Costs: $200 for a ticket, $120 for camping (no electricity), $35 for a camping pass, and $30 for gas; not to mention the ridiculous amount of money spent on booze, food, and festival clothing. You cram all your stuff into your friend’s minivan while attempting to leave just enough leg space. When you arrive, a minimum of three hours later, you build your home consisting of an old tent your dad had tucked away and a rusted awning.
Yet somehow, over the span of only five days, your tent flooded from the rain, the awning tarp ripped from the wind, your clothes are soaked, you lost one shoe and your favorite hat, someone left the sandwich meat out in the sun, the air mattress deflated, and you misplaced your friend… again.

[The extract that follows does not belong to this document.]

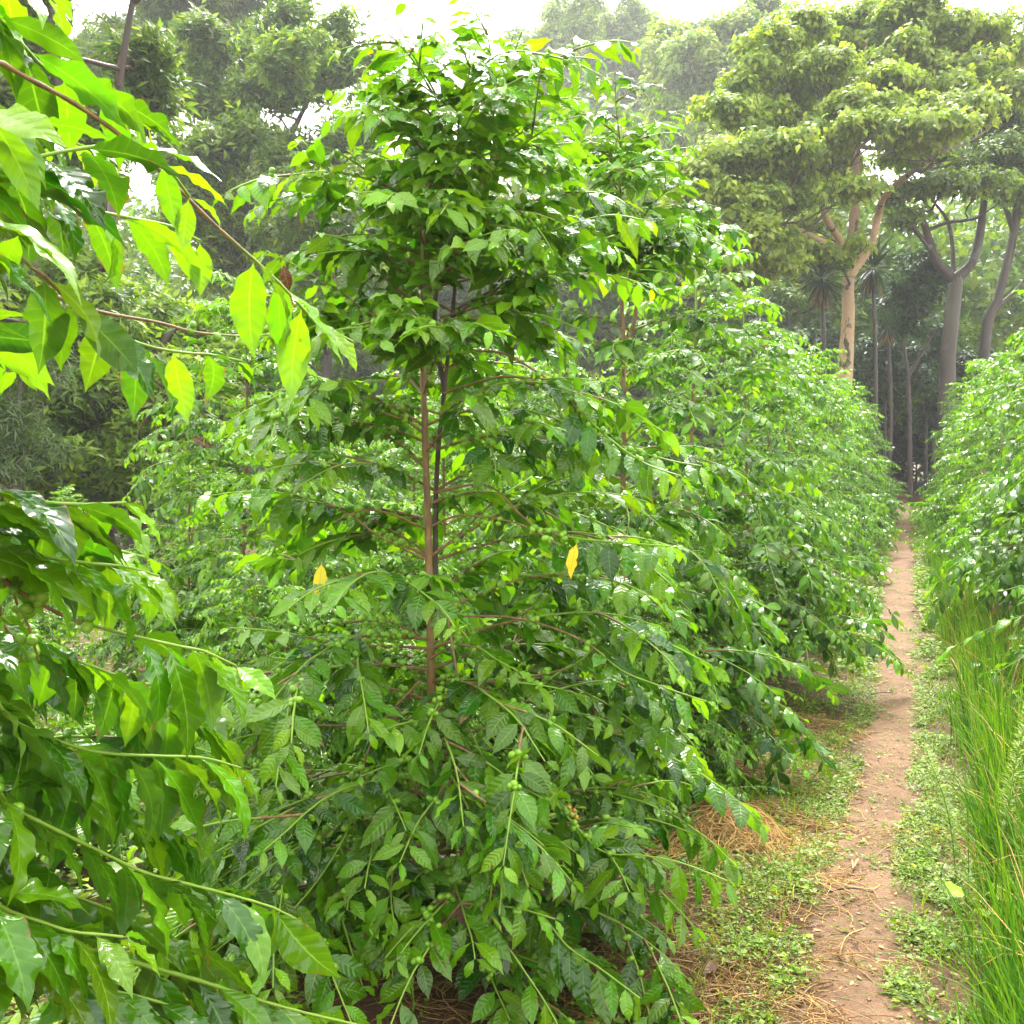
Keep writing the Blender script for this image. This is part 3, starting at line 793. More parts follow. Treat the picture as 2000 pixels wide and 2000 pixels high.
mb = MB(); W1 = simple_leaf(.75, -.12, .08); W2 = simple_leaf(.26, -.2, .05)
def weed_patch(n, ylo, yhi, fn, size, hgt):
    y = ylo * (yhi / ylo) ** R.random(n * 3)
    side, off = fn(len(y), y)
    x = path_x(y) + off
    ok = on_screen(x, y); x, y = x[ok][:n], y[ok][:n]
    cl = np.sin(x * 7.1 + 2 * np.sin(y * 3.9)) * np.sin(y * 5.7 + 1.3 * np.sin(x * 5.2)) + .5 * np.sin(x * 19 + y * 3) * np.sin(y * 17) + R.normal(size=len(x)) * .3 + .45 * np.sin(x * 1.9 + y * 2.3) * np.sin(y * 1.1 + 2)
    x, y = x[cl > -.28], y[cl > -.28]
    z = ground_z(x, y); k = len(x); sf = R.uniform(.5, 1., k) ** 1.0 * np.where(R.random(k) < .12, 2.3, 1.)
    for q in range(8):
        a = R.random(k) * 6.28; h = R.random(k) ** 1.5 * hgt
        p = np.stack([x + np.cos(a) * h * .4 + R.normal(size=k) * .012, y + np.sin(a) * h * .4 + R.normal(size=k) * .012, z + h + .004], 1)
        d = np.stack([np.cos(a), np.sin(a), R.uniform(-.2, .5, k)], 1); n_ = UP + R.normal(size=(k, 3)) * .35
        place_leaves(mb, W1 if q % 2 else W2, p, d, n_, size * sf * R.uniform(.6, 1.2, k), np.clip(R.normal(size=k) * .25 + .5, 0, 1), R.random(k))


weed_patch(11000, 2.2, 9, lambda n, y: (0, -(.14 + np.abs(R.normal(size=n)) * .30)), .017, .045)
weed_patch(9000, 2.2, 9, lambda n, y: (0, (.12 + np.abs(R.normal(size=n)) * .28)), .017, .045)
weed_patch(2200, 2.2, 14, lambda n, y: (0, R.uniform(-.2, .2, n)), .013, .025)
weed_patch(5000, 7, 24, lambda n, y: (0, R.choice([-1, 1], n) * (.20 + np.abs(R.normal(size=n)) * .30)), .045, .07)
weed_patch(9000, 3.0, 15, lambda n, y: (0, -(.9 + R.random(n) * 5.5)), .036, .28)
weed_patch(800, 2.0, 3.2, lambda n, y: (0, -(1.4 + R.random(n) * 1.2)), .03, .08)
# a few thin grass blades among the weeds
def blades(mb, x, y, h, az, lean, width, age, seg=5):
    k = len(x); z = ground_z(x, y); t = np.linspace(0, 1, seg + 1)
    e = lean[:, None] * t[None] ** 1.4
    st = h[:, None] / seg
    dx = np.sin(e) * st; dz = np.cos(e) * st
    r = np.concatenate([np.zeros((k, 1)), np.cumsum(dx[:, 1:], 1)], 1); zz = np.concatenate([np.zeros((k, 1)), np.cumsum(dz[:, 1:], 1)], 1)
    c = np.stack([x[:, None] + r * np.cos(az)[:, None], y[:, None] + r * np.sin(az)[:, None], z[:, None] + zz], -1)
    fa = az + R.normal(size=k) * .8 + 1.57
    w = width[:, None] * np.interp(t, [0, .2, .7, 1], [.8, 1, .75, .06])[None]
    sd = np.stack([np.cos(fa), np.sin(fa), np.zeros(k)], -1)[:, None, :] * w[..., None]
    V = np.stack([c - sd, c + sd], 2).reshape(k, -1, 3); nv = V.shape[1]
    q = np.arange(seg) * 2; F = np.stack([q, q + 1, q + 3, q + 2], -1)
    a = np.zeros((k, nv, 4)); a[..., 1] = np.repeat(t, 2)[None]; a[..., 0] = np.tile([0, 1], seg + 1)[None]; a[..., 2] = age[:, None]; a[..., 3] = R.random(k)[:, None]
    mb.add(V.reshape(-1, 3), (F[None] + (np.arange(k) * nv)[:, None, None]).reshape(-1, 4), a.reshape(-1, 4))


y = 2.3 * (16 / 2.3) ** R.random(2600); off = R.choice([-1, 1], 2600) * (.2 + np.abs(R.normal(size=2600)) * .3); x = path_x(y) + off
blades(mb, x, y, R.uniform(.04, .14, 2600), R.random(2600) * 6.28, R.uniform(.2, 1.6, 2600), R.uniform(.0012, .003, 2600), R.random(2600))
tag(mb.build('ground_weeds', M_WEED, smooth=False), 'low bright green weeds and seedlings creeping over the edges of the red path', 'weeds', kind='stuff')

mb = MB()
nb = 11000
y = 1.9 * (20 / 1.9) ** R.random(nb); cl = R.integers(0, 400, nb)
cy = 1.9 * (20 / 1.9) ** R.random(400); co = .43 + R.random(400) * .42 + .05 * np.sin(cy * 2.1)
x = path_x(cy[cl]) + co[cl] + R.normal(size=nb) * .035; y = cy[cl] + R.normal(size=nb) * .035
hh = R.uniform(.18, .60, nb) * np.interp(y, [2, 5, 12], [1, .95, .8])
az = math.pi + R.normal(size=nb) * .75 + .25
blades(mb, x, y, hh, az, np.abs(R.normal(size=nb)) * .55 + .12, R.uniform(.0014, .0055, nb) * np.where(R.random(nb) < .3, .6, 1), np.clip(R.normal(size=nb) * .4 + .35, 0, 1), 7)
nb = 160   # stray long blades falling over the path
cl = R.integers(0, 400, nb); x = path_x(cy[cl]) + .48 + R.normal(size=nb) * .04; y = cy[cl]
blades(mb, x, y, R.uniform(.45, .8, nb), math.pi + R.normal(size=nb) * .5, R.uniform(1.2, 2.2, nb), R.uniform(.0012, .0022, nb), R.random(nb), 8)
tag(mb.build('tall_grass', M_GRASS, smooth=False), 'tall bright green rush like grass leaning over the right edge of the path', 'grass', kind='stuff')


def strands(mb, cx_, cy_, n, rad, zr, lo=.08, hi=.28, bright=.4, h0=0.):
    for q in range(n):
        a = R.random() * 6.28; r = rad * math.sqrt(R.random())
        p = np.array([cx_ + r * math.cos(a), cy_ + r * math.sin(a) * .8, 0])
        hz = zr * max(0, 1 - (r / rad) ** 2) * R.uniform(.5, 1.05) + .008 + h0
        p[2] = ground_z(p[0], p[1]) + hz
        L = R.uniform(lo, hi); d = R.random() * 6.28; bend = R.normal() * 1.4
        pts = []
        for t in np.linspace(-.5, .5, 6):
            aa = d + bend * t
            qx, qy = p[0] + L * t * math.cos(aa), p[1] + L * t * math.sin(aa)
            rr = math.hypot(qx - cx_, (qy - cy_) / .8) / rad
            pts.append([qx, qy, ground_z(qx, qy) + .006 + zr * max(0, 1 - rr ** 2) * R.uniform(.8, 1.05) * (hz / (zr + .01)) + .012 * math.cos(t * 3)])
        tube(mb, smooth_curve(pts, 8), R.uniform(.0009, .0018), 3, np.clip(R.normal() * .28 + bright, 0, 1))


def gp(px, py):
    y = CAM_H / math.tan(math.atan((py - 1000) / 2000) + PITCH)
    return at(px, py, y)[:2], y


mb = MB(); (c, _) = gp(1420, 1650); strands(mb, c[0], c[1], 900, .32, .15, .1, .38, .9)
h = mb.build('straw_heap', M_STRAW); tag(h, 'mound of golden dry straw beside the path under the tall bush', 'straw heap')
mb = MB()
for (px, py, n, rad, br) in [(1530, 1520, 420, .30, .7), (1490, 1610, 420, .30, .6), (1400, 1790, 300, .25, .22), (1360, 1900, 260, .25, .3), (1570, 1430, 260, .3, .55), (1620, 1330, 120, .3, .35),
                             (1250, 1930, 180, .3, .2), (1000, 1960, 160, .3, .15), (1470, 1980, 200, .2, .45), (1560, 1700, 60, .2, .6), (1590, 1560, 60, .2, .6), (1640, 1930, 60, .3, .5), (1800, 1650, 50, .2, .5), (1460, 1560, 220, .22, .5), (1580, 1750, 80, .2, .6), (1540, 1850, 90, .22, .5), (820, 1960, 100, .3, .1), (120, 1960, 50, .3, .3)]:
    c, yy = gp(px, py); strands(mb, c[0], c[1], n, rad * 1.2, .035, .07, .28, br)
nf = 2600; yf = 2.2 * 5 ** R.random(nf); xf = path_x(yf) + R.normal(size=nf) * .5 - .12
place_leaves(mb, [leaf_shape(4, 2, .5, -.4, -.3, .9, .1, 0, 3)], np.stack([xf, yf, ground_z(xf, yf) + .014], 1), np.stack([R.normal(size=nf), R.normal(size=nf), R.normal(size=nf) * .15], 1), UP + R.normal(size=(nf, 3)) * .3, R.uniform(.008, .032, nf), R.random(nf) * .5, R.random(nf))
yb = 2. * 5 ** R.random(800); blades(mb, path_x(yb) + .42 + R.random(800) * .4, yb, R.uniform(.25, .65, 800), R.random(800) * 6.28, R.uniform(.3, 2., 800), R.uniform(.001, .0028, 800), R.uniform(.5, 1, 800), 6)
tag(mb.build('straw_litter', M_STRAW), 'brown straw and stalks scattered under the bushes and across the path', 'straw', kind='stuff')

# fallen leaves and sticks one can count
for (px, py, sz, rz) in [(1310, 1985, .12, .5), (1370, 1935, .13, 1.0), (1455, 1680, .07, 2.2), (1605, 1575, .09, .3), (1600, 1425, .05, 1.1), (1735, 1318, .045, .2), (1760, 1540, .045, 2.), (1640, 1890, .06, 1.2), (1575, 1830, .07, .1), (1740, 1690, .05, 2.7), (1350, 1840, .08, 1.4)]:
    c, yy = gp(px, py); m_ = MB()
    sh = leaf_shape(16, 6, .42, -.5, -.5, 1.5, .2, .01, int(px))
    place_leaves(m_, [sh], [(0, 0, .02)], [(math.cos(rz), math.sin(rz), .1)], [(0, 0, 1)], [sz], [R.random()], [R.random()])
    o = m_.build('fallen_leaf', M_BROWN); o.location = (c[0], c[1], float(ground_z(c[0], c[1])) + .012)
    big = sz > .1
    tag(o, 'large curled dark brown leaf lying on straw at the foot of the tall bush' if big else 'small curled brown leaf fallen on or beside the red path', 'fallen leaf', 'fallen brown leaves')
for (px, py, L, rz, lab) in [(1560, 1660, .16, 1.35, 'short reddish stick lying upright in the weeds left of the path'), (1660, 1752, .16, .05, 'thin dark stick lying across the red path'),
                             (1720, 1362, .25, .4, 'long thin twig lying across the far bare stretch of path'), (1590, 1950, .2, .8, 'pale bent stalk lying at the near end of the path')]:
    c, yy = gp(px, py); m_ = MB()
    pts = [np.array([-L / 2, 0, 0]), np.array([0, .012, .008]), np.array([L / 2, -.01, 0])]
    tube(m_, smooth_curve(pts, 9), np.linspace(.0045, .0025, 9), 6, 0, .15)
    o = m_.build('stick', M_STEM if 'reddish' in lab or 'pale' in lab else M_STEM_DARK); o.location = (c[0], c[1], float(ground_z(c[0], c[1])) + .02); o.rotation_euler = (0, 0, rz); tag(o, lab, 'stick')
for (px, py, rz, L, lab) in [(1665, 1700, 1.3, .075, 'pale cut straw stalk standing out on the bare path, left of the pair'), (1672, 1697, 1.05, .075, 'pale cut straw stalk standing out on the bare path, right of the pair')]:
    c, yy = gp(px, py); m_ = MB(); tube(m_, [(-L / 2, 0, 0), (0, 0, .004), (L / 2, 0, .002)], .0035, 5, .95)
    o = m_.build('straw_stalk', M_STRAW); o.location = (c[0], c[1], float(ground_z(c[0], c[1])) + .022); o.rotation_euler = (0, 0, rz); tag(o, lab, 'straw')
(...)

Yet regardless of all these inevitable obstacles, you promise on your long journey home that you’ll return the next year. So what is it about festivals that make you ignore the constant struggle of surviving on flashlights and port-a-potties, that keeps you faithfully returning?
It is listening to the radio and declaring to the nearest person, “I am going to hear this live!” for the twelfth time. It is crossing out each day on the calendar countdown. It is scrolling through your camera roll of past festivals laughing over the memories. It is the excitement of finding your tiny campsite in the open field and seeing the cute girls a row over or the hot boy four sites to the left.
It is shamelessly dancing through the crowd. It is sitting on your friend’s shoulders to see the stage. And of course, it is the explosion of happiness when the lights finally blast through the night and create a halo of glory around your favorite band.
Festivals are not supposed to be an ideal experience; instead, they are a literal survival of the fittest. Your ability to start partying at ten in the morning and make it 12 hours for the headliner, without passing out in a lawn chair, is where the true stories emerge because the memories lie within the struggles. Having to hold your tent up from the inside as the storm passes over only made playing ring of death more interesting or having to ask your neighbors for duct tape to fix your tarp allowed you to meet some of your best friends.
You are able to brag that you did not merely go to a single concert but instead camped four nights in a lopsided tent, lived off granola bars and dry cereal, and witnessed numerous talented artists. You met an endless amount of new and interesting characters, strangers quickly became friends (some you still do not know their names), and you sang until you lost your voice to all those songs, that just prior, only existed on the radio.
The obstacles are trivial to the excitement of the festival vibe. It is the memories of facing each barrier with a humble smile (and a beer) that makes you eager to return. The money and travel are minimal compared to five days of music, dancing, and friends because festivals are meant to be an adventure—one that you can never really prepare for.